The Guardian quotes Kevin Anderson, a top climate researcher, who is skeptical of what he calls "hopeful, madcap magic-bullet schemes":

"He's misguided, misinformed and potentially quite dangerous in making people think there is some great technological hope out there.... He should rethink his attitude to rail and aviation rather than take this wacko, futuristic route."

Branson has endeavored to make his transportation holdings more ecofriendly. Last October, he announced that all profits from his air and rail interests – an estimated $3 billion – would be reinvested to develop a "clean fuel."

Critics of this reinvestment have observed that, for these companies to profit, they must produce even more carbon emissions. Further, experts say that clean alternatives to jet fuel are decades away.

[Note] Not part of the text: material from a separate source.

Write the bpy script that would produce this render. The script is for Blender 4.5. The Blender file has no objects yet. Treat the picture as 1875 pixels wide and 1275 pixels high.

As for Virgin Galactic, the company's website claims that the spacecraft will be "many times more environmentally friendly" than those of other space programs, but it doesn't elaborate.

Branson isn't the first billionaire to back attempts to remove greenhouse gases from the atmosphere. Gary Comer, the late founder of the Lands' End mail-order retailer, teamed up with Columbia University geologist Wallace Broeker to develop technologies that suck up CO2 and bury it.

But can we remove enough CO2 to have an impact? Maybe. In 2003, a Columbia University physicist proposed planting 250,000 giant paddles coated with carbon-absorbing chemicals around the globe, but added that more research was needed. And in 2004, US researchers observed that seeding the ocean off the coast of Antarctica with iron creates a massive phytoplankton bloom that absorbs carbon dioxide.

It could be many years before greenhouse-gas removal technology is proven: the Virgin challenge plans to test the program for a decade before paying out the prize money. Until then, we'll have to be content with the slow, yet reliable, CO2 scrubbers that have been around all along: plants.